Does anybody still see Roman Meal bread? It used to be my favorite out here, but disappeared a few years ago when the brand was bought by the Home Pride people.

Yeah, I’m a SoCal native, and I recognize those brands. Brew 102 was a really cheapie one IIRC. Although I don’t think Lucky Lager was much higher on the scale.

But is it really the same bread? There’s one bakery that bakes it all, and it’s shipped out in different wrappers to different regions? That doesn’t seem right for something that has to be fresh.
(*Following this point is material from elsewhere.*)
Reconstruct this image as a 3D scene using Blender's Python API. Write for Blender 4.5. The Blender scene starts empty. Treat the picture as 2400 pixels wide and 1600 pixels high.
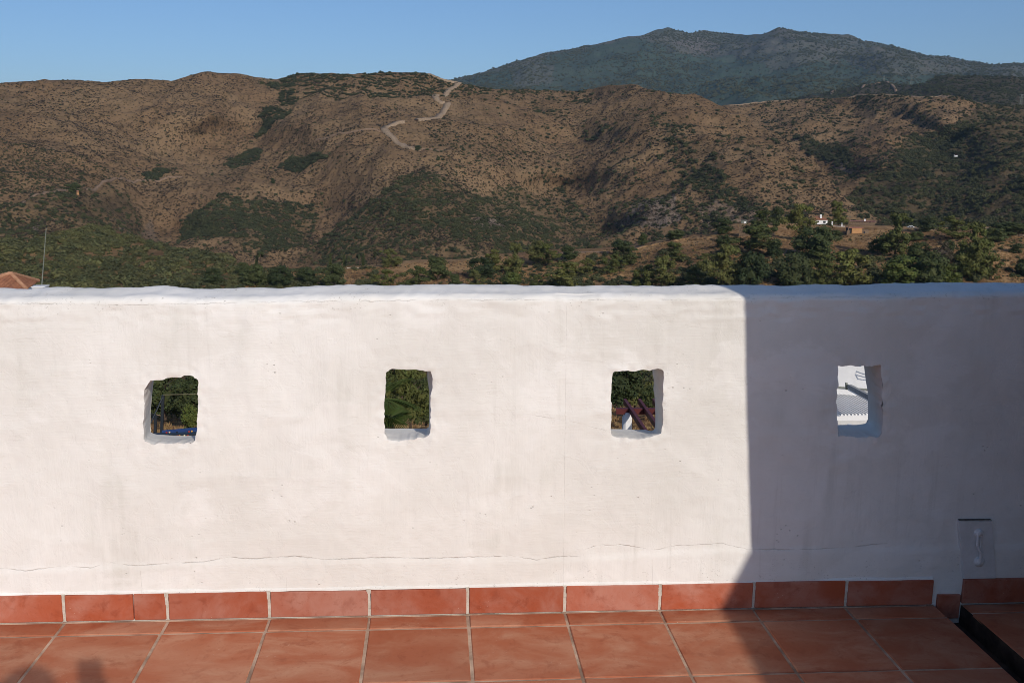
import bpy, bmesh, math, random
import numpy as np
from mathutils import Vector, Matrix, Quaternion

sc = bpy.context.scene
COL = sc.collection
random.seed(7)
RNG = np.random.default_rng(11)

# ------------------------------------------------------------------ camera, sky, sun
F, CD, CH, PITCH, YAW = 2267.0, 3.049, 1.544, 0.1964, 0.0799     # focal length in photo pixels, metres, radians
CAM = np.array([0.0, -CD, CH])
cam_d = bpy.data.cameras.new('camera'); cam = bpy.data.objects.new('camera', cam_d); COL.objects.link(cam)
cam_d.sensor_width = 36; cam_d.lens = F / 2400 * 36; cam_d.clip_start = 0.02; cam_d.clip_end = 60000
cam.location = CAM; cam.rotation_euler = (math.pi / 2 - PITCH, 0, -YAW)
sc.camera = cam

SUN_EL, SUN_AZ = math.radians(27.2), math.radians(20.7)           # behind the viewer, to the right
w = bpy.data.worlds.new('World'); sc.world = w; w.use_nodes = True
nt = w.node_tree; nt.nodes.clear()
out = nt.nodes.new('ShaderNodeOutputWorld'); bg = nt.nodes.new('ShaderNodeBackground')
sky = nt.nodes.new('ShaderNodeTexSky'); sky.sky_type = 'NISHITA'; sky.sun_disc = False
sky.sun_elevation = SUN_EL; sky.sun_rotation = math.pi - SUN_AZ
sky.altitude = 150; sky.air_density = 0.85; sky.dust_density = 1.4; sky.ozone_density = 6.0
bg.inputs[1].default_value = 0.11
nt.links.new(sky.outputs[0], bg.inputs[0]); nt.links.new(bg.outputs[0], out.inputs[0])

sl = bpy.data.lights.new('sun', 'SUN'); sl.energy = 2.95; sl.angle = math.radians(0.53); sl.color = (1.0, 0.925, 0.83)
so = bpy.data.objects.new('sun', sl); COL.objects.link(so)
SUN_DIR = np.array([-math.sin(SUN_AZ) * math.cos(SUN_EL), math.cos(SUN_AZ) * math.cos(SUN_EL), -math.sin(SUN_EL)])
so.rotation_euler = Vector(SUN_DIR).to_track_quat('-Z', 'Y').to_euler(); so.location = (4, -12, 8)
sc.view_settings.view_transform = 'Standard'; sc.view_settings.look = 'None'
sc.view_settings.exposure = 0.0; sc.view_settings.gamma = 1.0
sc.cycles.use_denoising = True; sc.cycles.filter_width = 0.9
sc.cycles.use_adaptive_sampling = True; sc.cycles.adaptive_threshold = 0.015
sc.cycles.max_bounces = 4; sc.cycles.diffuse_bounces = 3; sc.cycles.glossy_bounces = 2
sc.cycles.transmission_bounces = 4; sc.cycles.volume_bounces = 0; sc.cycles.transparent_max_bounces = 4

# ------------------------------------------------------------------ measuring helpers
def ray(px, py):
    """direction from the camera through a point of the photograph (vectorised)"""
    px = np.asarray(px, float); py = np.asarray(py, float)
    x = (px - 1200) / F; u = -(py - 800) / F
    c, s = math.cos(PITCH), math.sin(PITCH); y = c + u * s; z = -s + u * c
    c, s = math.cos(YAW), math.sin(YAW)
    return np.stack([x * c + y * s, -x * s + y * c, z], -1)
def on_wall(px, py, yw=0.0):
    r = ray(px, py); return CAM + r * ((yw - CAM[1]) / r[..., 1])[..., None]
def at_range(px, py, r):
    v = ray(px, py); k = np.asarray(r) / np.hypot(v[..., 0], v[..., 1]); return CAM + v * k[..., None]
def P(px, py, r): return Vector(at_range(px, py, r))

def _hash(ix, iy, seed):
    h = (ix.astype(np.int64) * 374761393 + iy.astype(np.int64) * 668265263 + seed * 144665) & 0x7fffffff
    h = (h ^ (h >> 13)) * 1274126177 & 0x7fffffff
    return ((h ^ (h >> 16)) & 0xffff) / 65535.0
def vnoise(x, y, seed=0):
    ix = np.floor(x); iy = np.floor(y); fx = x - ix; fy = y - iy
    fx = fx * fx * fx * (fx * (fx * 6 - 15) + 10); fy = fy * fy * fy * (fy * (fy * 6 - 15) + 10)
    a = _hash(ix, iy, seed); b = _hash(ix + 1, iy, seed); c = _hash(ix, iy + 1, seed); d = _hash(ix + 1, iy + 1, seed)
    return (a * (1 - fx) + b * fx) * (1 - fy) + (c * (1 - fx) + d * fx) * fy
def fbm(x, y, seed=0, oct=4, gain=0.5):
    s = 0; a = 1; n = 0
    for o in range(oct):
        s = s + a * vnoise(x, y, seed + o * 17); n += a; x = x * 2.03 + 11.3; y = y * 2.03 - 7.7; a *= gain
    return s / n * 2 - 1
def ridged(x, y, seed=0, oct=4):
    s = 0; a = 1; n = 0
    for o in range(oct):
        s = s + a * (1 - np.abs(vnoise(x, y, seed + o * 31) * 2 - 1)); n += a; x = x * 2.1 + 5.1; y = y * 2.1 + 3.3; a *= 0.5
    return s / n
def in_poly(px, py, poly):
    poly = np.asarray(poly, float); inside = np.zeros(np.shape(px), bool); n = len(poly); j = n - 1
    for i in range(n):
        xi, yi = poly[i]; xj, yj = poly[j]
        if yi != yj:
            inside ^= ((yi > py) != (yj > py)) & (px < (xj - xi) * (py - yi) / (yj - yi) + xi)
        j = i
    return inside

# ------------------------------------------------------------------ mesh helpers
def mesh_from(name, V, faces, smooth=False):
    """V (n,3); faces = (m,4) or (m,3) array, or list of index lists"""
    me = bpy.data.meshes.new(name); V = np.asarray(V, np.float32)
    if isinstance(faces, np.ndarray):
        m, k = faces.shape
        me.vertices.add(len(V)); me.vertices.foreach_set('co', V.ravel())
        me.loops.add(m * k); me.loops.foreach_set('vertex_index', faces.astype(np.int32).ravel())
        me.polygons.add(m); me.polygons.foreach_set('loop_start', np.arange(0, m * k, k, dtype=np.int32))
        me.polygons.foreach_set('loop_total', np.full(m, k, np.int32))
        me.update(calc_edges=True)
    else:
        me.from_pydata([tuple(map(float, v)) for v in V], [], faces)
    me.validate()
    if smooth: me.polygons.foreach_set('use_smooth', np.ones(len(me.polygons), bool))
    return me
def obj(name, me, mat=None, parent=None, loc=None):
    if isinstance(me, bmesh.types.BMesh):
        bm = me; me = bpy.data.meshes.new(name); bm.normal_update(); bm.to_mesh(me); bm.free()
    o = bpy.data.objects.new(name, me); COL.objects.link(o)
    if mat is not None and len(me.materials) == 0: me.materials.append(mat)
    if parent is not None: o.parent = parent
    if loc is not None: o.location = loc
    return o
def empty(name, loc=(0, 0, 0), rz=0.0):
    o = bpy.data.objects.new(name, None); COL.objects.link(o); o.location = loc; o.rotation_euler = (0, 0, rz)
    o.empty_display_size = 0.2; return o
def tag(o, label, cat=None, group=None, kind=None):
    o['label'] = label
    if cat: o['category'] = cat
    if group: o['group'] = group
    if kind: o['kind'] = kind
    return o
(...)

Recently mentioned: Shiner beer and Plochman’s mustard, both attainable in Boston. (More regional beers seem to be showing up outside of their home bases. Anyone outside of New England spot Narragansett lately?)

You can get Vienna sausages in Kroger (just a few miles from Skip’s even).

My vote is for Cheerwine, a cherry soda which is still mostly found in NC and in some surrounding states (at least IME)

I can find Cheerwine at my local “boutique” grocery. Of course, they are a yuppified market with a dedicated Beer Cave (x2) and a huge assortment of regional sodas. They even have Moxie.

Very, very different critters - see post 14.

Bell Street Burritos has Cheerwine on tap, by the way. It’s what Mrs SMV always drinks when we go there.

Cheerwine now at Wegman’s in MA.

Soda brands are another product (like potato chips) that can be very local. (Foxon Park is a brand local to Connecticut.)

Ah, I see…

And yeah, Georgia would be a surrounding state :wink: . We do border NC after all.

Does it have to be food? Here i Arizona we have a chain of movie theaters, Harkins, that was started by one Red Harkins back in 1933 and eventually expanded to five theaters. When he died in 1974 it was passed on to his eldest son, Dan, who expanded it to some 33 theaters mostly in Arizona but also four in California, two in Colorado, and one in Oklahoma.

Yeah, I can find Cheerwine at specialty retailers in California, but I have to seek it out. And it’s always the “real cane sugar” variety in glass bottles. It’s not like North Carolina where literally every grocery store carries it, and you can get it in a 12 pack of cans, or plastic bottles, etc.